Calls for Longford County Council to tackle climate change

Liam Cosgrove

Reporter:

Liam Cosgrove

Email:

liam.cosgrove@longfordleader.ie

Longford County Council

Longford County Council are to take a more hands on approach towards tackling climate change, a meeting has heard

Local authority bosses have been urged to take a more hands on approach towards issues associated with climate change over the lifetime of the newly installed Longford County Council.

The call was one which came via Fine Gael Cllr Ger Farrell at last week’s July monthly meeting as he called for a special Climate Action Committee to be established.

As it transpired, the meeting was told of how the new look council already had a dedicated Climate, Action and Planning Strategic Policy Committee (SPC) in place to deal with such matters.

“It’s a while ago since I put down that motion and in fairness to Longford County Council have put their best foot forward and there is actually a new SPC (Strategic Policy Committee) covering climate, action and planning which I am delighted with,” said Cllr Farrell.
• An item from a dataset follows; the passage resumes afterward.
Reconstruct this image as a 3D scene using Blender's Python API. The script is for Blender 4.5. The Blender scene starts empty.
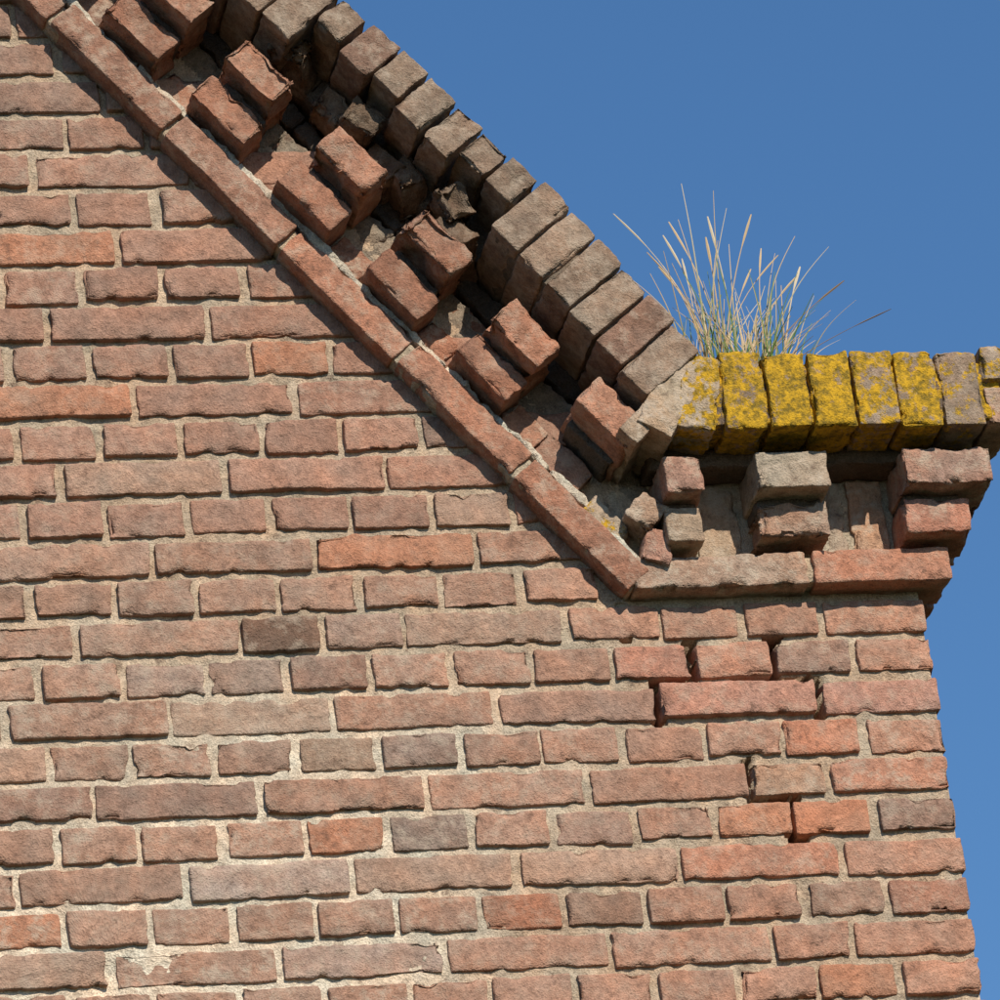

The Lanesboro publican said one of the main motivating factors behind his appeal was because of the groundswell of opinion he had encountered from local constituents in the lead up to May’s local and European elections.

He said there was an urgent and pressing need for counties like Longford to be afforded special monies towards an energy retrofitting programme of its housing stock.

“These are things the country needs,” he said.

“You look at council houses that are 20 years old, those residents need help with draughts coming in windows, draughts coming in doors, heating bills in winter are a lot of money and we do need a housing retrofit fund badly in this country.”

Fianna Fáil Cllr Joe Flaherty said he believed the new SPC set up at local authority level ticked a lot of the boxes Cllr Farrell was looking to address, claiming his party’s record when it came to environmental awareness was clear for all to see.

He singled out the plastic bag levy as a case in point.

It was introduced in Ireland in 2002 and was the first of its kind, resulting in a 90pc reduction in the use of plastic bags.

Cllr Flaherty said the key to solving climate action at a local level, however, was through a concerted retrofitting programme.

Cllr Mark Casey was more forthright as he warned of what might happen should the new SPC become little more than a glorified “talking shop”.

He said: “Fine Gael'spolicy on climate action is very poor and they just haven't delivered.

“We can all talk about it but it's like anything else, action speaks louder than words.”